O ex-presidente Jair Bolsonaro (PL) aparece em um vídeo apreendido pela Polícia Federal (PF) dizendo a ministros que era necessário agir antes das eleições para que o Brasil não virasse “uma grande guerrilha”. A gravação é de uma reunião da alta cúpula do governo feita em 5 de julho de 2022.

O vídeo foi divulgado pela jornalista Bela Megale, do jornal O Globo. A jornalista Andréia Sadi, do g1 e da GloboNews, também teve acesso ao material.


A gravação é uma das peças que embasaram a operação da PF contra militares e ex-ministros suspeitos de participarem de uma tentativa de golpe de Estado.

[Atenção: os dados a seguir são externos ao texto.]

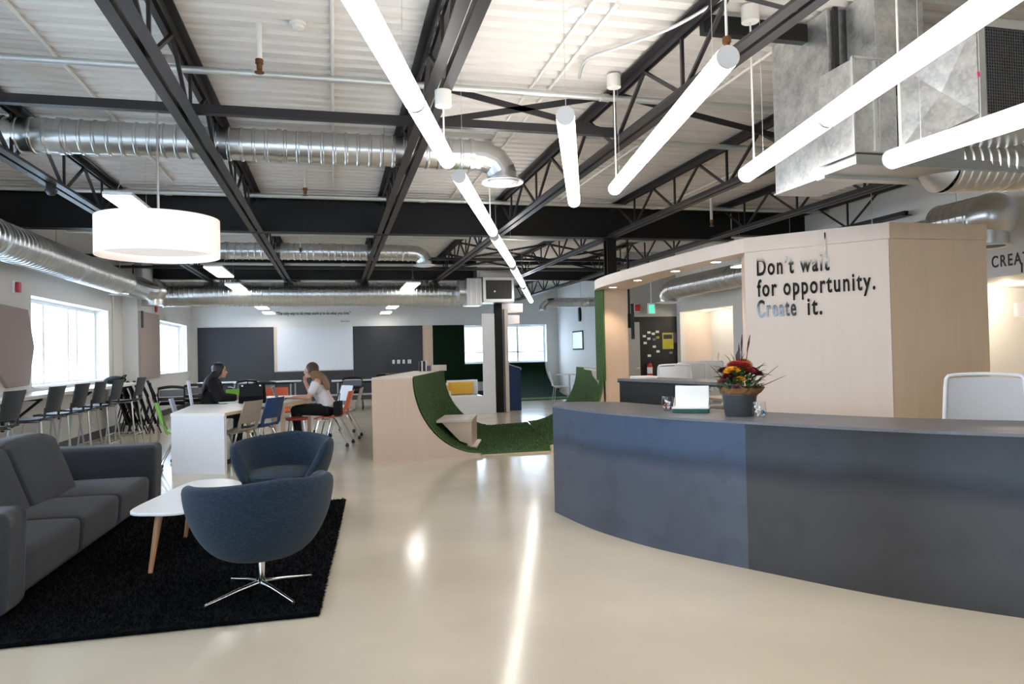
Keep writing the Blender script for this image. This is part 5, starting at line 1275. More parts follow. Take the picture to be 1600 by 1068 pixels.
# ================================================================== PEOPLE
def remesh_part(name, mb, material, parent, vox=0.008, smooth=4):
    o = part(name, mb, material, parent, smooth=True)
    r = o.modifiers.new('remesh', 'REMESH'); r.mode = 'VOXEL'; r.voxel_size = vox; r.use_smooth_shade = True
    s = o.modifiers.new('smooth', 'SMOOTH'); s.iterations = smooth; s.factor = 0.5
    return o
def limb(m, pts, rad, n=12):
    for (p, q, a, b) in zip(pts[:-1], pts[1:], rad[:-1], rad[1:]): m.cyl(p, q, a, b, n)
    for p, a in zip(pts, rad): m.ball(p, a, n=n, m=8)
def person(loc, rz, label, J, top, sleeves, neckline, trousers, hair):
    """seated figure facing local +y; J holds the joints"""
    t = thing('person', label, 'person', loc, rz)
    V = {k: Vector(v) for k, v in J.items()}
    b = MB()
    # trunk, neck, head
    limb(b, [V['hip'], V['waist'], V['chest']], [0.125, 0.105, 0.12], 16)
    b.ball(V['hip'], 0.165, 0.13, 0.11, 16, 10); b.ball(V['chest'], 0.16, 0.105, 0.13, 16, 10)
    limb(b, [V['chest'] + Vector((0, 0, 0.06)), V['neck'], V['head'] - Vector((0, 0.01, 0.05))], [0.07, 0.050, 0.050], 12)
    h = V['head']
    b.ball(h + Vector((0, -0.005, 0.015)), 0.073, 0.092, 0.095, 20, 14)                     # skull
    b.ball(h + Vector((0, 0.035, -0.045)), 0.055, 0.055, 0.068, 16, 10)                      # face and jaw
    b.ball(h + Vector((0, 0.060, -0.092)), 0.026, 0.024, 0.022, 12, 8)                       # chin
    b.cyl(h + Vector((0, 0.078, -0.002)), h + Vector((0, 0.103, -0.038)), 0.009, 0.015, 8); b.ball(h + Vector((0, 0.100, -0.038)), 0.015, 0.014, 0.012, 8, 6)   # nose
    b.ball(h + Vector((0, 0.082, -0.066)), 0.024, 0.014, 0.011, 10, 6)                       # mouth
    for s in (-1, 1):
        b.ball(h + Vector((s * 0.075, -0.005, -0.02)), 0.010, 0.020, 0.030, 8, 6)            # ear
        b.ball(h + Vector((s * 0.035, 0.070, -0.028)), 0.026, 0.020, 0.022, 8, 6)            # cheek
        q = 'l' if s < 0 else 'r'
        limb(b, [V['sh_' + q], V['el_' + q], V['wr_' + q]], [0.050, 0.040, 0.026], 12)
        limb(b, [V['chest'] + Vector((0, 0, 0.09)), V['sh_' + q]], [0.07, 0.052], 12)
        # hand: palm, four fingers of different lengths, thumb from the side of the palm
        w = V['wr_' + q]; d = (V['hd_' + q] - w).normalized(); up = Vector((0, 0, 1)); sd = d.cross(up).normalized()
        if sd.x * s > 0: inner = -sd
        else: inner = sd
        pc = w + d * 0.045
        for f in (-0.022, -0.008, 0.008, 0.022): b.cyl(w + sd * f * 0.6, w + d * 0.085 + sd * f, 0.013, 0.011, 8)
        for f, L in ((-0.028, 0.062), (-0.0095, 0.076), (0.0095, 0.072), (0.028, 0.054)):
            k0 = w + d * 0.085 + sd * f; k1 = k0 + d * L * 0.5 + up * 0.006; k2 = k0 + d * L - up * 0.016
            limb(b, [k0, k1, k2], [0.0095, 0.0088, 0.0075], 8)
        a0 = w + d * 0.025 + inner * 0.024; a1 = a0 + d * 0.032 + inner * 0.024; a2 = a1 + d * 0.03 + inner * 0.004 - up * 0.006
        limb(b, [a0, a1, a2], [0.0125, 0.011, 0.009], 8)
        limb(b, [V['hip'] + Vector((s * 0.09, 0, 0)), V['kn_' + q], V['an_' + q]], [0.088, 0.062, 0.040], 12)
        limb(b, [V['an_' + q] + Vector((0, 0.0, -0.03)), V['an_' + q] + Vector((0, 0.14, -0.05))], [0.035, 0.026], 10)
    remesh_part('body', b, 'skin', t, 0.007, 3)
    # clothes
    c = MB(); limb(c, [V['hip'] + Vector((0, 0, 0.06)), V['waist'], V['chest']], [0.135, 0.12, 0.132], 16)
    c.ball(V['hip'] + Vector((0, 0, 0.05)), 0.172, 0.14, 0.085, 16, 10); c.ball(V['chest'] + Vector((0, 0, neckline)), 0.172, 0.118, 0.12, 16, 10)
    for s in (-1, 1):
        q = 'l' if s < 0 else 'r'; S, E, W = V['sh_' + q], V['el_' + q], V['wr_' + q]
        if sleeves == 'long': limb(c, [V['chest'] + Vector((0, 0, 0.09)), S, E, E.lerp(W, 0.86)], [0.092, 0.082, 0.076, 0.052], 12)
        else: limb(c, [S.lerp(E, 0.18), S.lerp(E, 0.60)], [0.068, 0.066], 12)
    remesh_part('top', c, top, t, 0.009, 5)
    p = MB(); p.ball(V['hip'] + Vector((0, 0, -0.01)), 0.178, 0.145, 0.105, 16, 10)
    for s in (-1, 1):
        q = 'l' if s < 0 else 'r'
        limb(p, [V['hip'] + Vector((s * 0.09, 0, 0)), V['kn_' + q], V['an_' + q] + Vector((0, 0, 0.04))], [0.098, 0.074, 0.056], 12)
    remesh_part('trousers', p, trousers, t, 0.009, 4)
    for s in (-1, 1):
        q = 'l' if s < 0 else 'r'; a = V['an_' + q]
        sh = MB(); limb(sh, [a + Vector((0, -0.03, -0.055)), a + Vector((0, 0.08, -0.06)), a + Vector((0, 0.17, -0.066))], [0.040, 0.042, 0.032], 10); sh.ball(a + Vector((0, 0, -0.03)), 0.045, 0.05, 0.04, 10, 8)
        remesh_part('shoe', sh, 'plastic_black', t, 0.008, 3)
        e = part('eye', MB().ball(h + Vector((s * 0.030, 0.079, -0.006)), 0.012, 0.008, 0.007, 10, 6), 'ink_flat', t, smooth=True)
        part('eyebrow', MB().sweep([h + Vector((s * 0.014, 0.089, 0.014)), h + Vector((s * 0.032, 0.086, 0.018)), h + Vector((s * 0.048, 0.074, 0.012))], 0.0045, 6), hair[0], t, smooth=True)
    part('lips', MB().ball(h + Vector((0, 0.0945, -0.066)), 0.020, 0.006, 0.006, 10, 6), 'plastic_red', t, smooth=True)
    # hair: cap plus long falls of locks
    g = MB(); g.ball(h + Vector((0, -0.018, 0.030)), 0.086, 0.098, 0.095, 20, 12); g.ball(h + Vector((0, -0.055, -0.03)), 0.080, 0.062, 0.10, 16, 10)
    for s in (-1, 1): g.ball(h + Vector((s * 0.068, -0.01, -0.01)), 0.026, 0.055, 0.075, 12, 8)
    remesh_part('hair', g, hair[0], t, 0.008, 3)
    L = MB(); rnd = random.Random(hash(label) % 1000 if False else len(label))
    for k in range(26):
        a = PI * (k / 25.0) ; x = -0.085 * math.cos(a); y0 = -0.05 - 0.05 * math.sin(a)
        p0 = h + Vector((x, y0, -0.02)); back = V['chest'] + Vector((x * 1.5, -0.135 - 0.02 * math.sin(a), hair[2] + rnd.uniform(-0.03, 0.03)))
        mid = (p0 + back) / 2 + Vector((x * 0.2, -0.03, 0.02))
        pth = catmull([p0, mid, back], 4); L.sweep(pth, [0.017 + 0.004 * rnd.random()] * (len(pth) - 1) + [0.006], 6)
    for s in (-1, 1):
        for k in range(6):
            p0 = h + Vector((s * (0.070 + 0.004 * k), 0.02 - 0.018 * k, -0.01)); q1 = V['sh_l' if s < 0 else 'sh_r'] + Vector((-s * (0.075 - 0.006 * k), 0.06 - 0.03 * k, 0.03))
            pth = catmull([p0, (p0 + q1) / 2 + Vector((s * 0.012, 0.0, 0)), q1, q1 + Vector((0, 0.015, hair[2] - 0.04))], 4); L.sweep(pth, [0.013] * (len(pth) - 1) + [0.005], 6)
    part('long_locks', L, hair[1], t, smooth=True)
    return t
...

A PF encontrou o vídeo no computador de Mauro Cid, ex-ajudante de ordens de Bolsonaro. Cid firmou acordo de delação premiada com a Polícia Federal, já homologado pelo ministro do Supremo Tribunal Federal (STF) Alexandre de Moraes.

Segundo a PF, na reunião, o então presidente ordenou a disseminação de informações fraudulentas para tentar reverter a situação na disputa eleitoral.

“Nós sabemos que, se a gente reagir depois das eleições, vai ter um caos no Brasil, vai virar uma grande guerrilha, uma fogueira no Brasil. Agora, alguém tem dúvida que a esquerda, como está indo, vai ganhar as eleições? Não adianta eu ter 80% dos votos. Eles vão ganhar as eleições”, disse.

As supostas fraudes eleitorais alegadas por Bolsonaro ao longo de quatro anos de mandato nunca existiram. A lisura do processo e a confiança no resultado foram reafirmadas por autoridades nacionais e internacionais, diversas vezes.

Em outro ponto da reunião, Bolsonaro propõe que os presentes participassem da redação de um documento que afirmasse ser impossível “definir a lisura das eleições” e incluísse elementos externos, como a Ordem dos Advogados do Brasil (OAB).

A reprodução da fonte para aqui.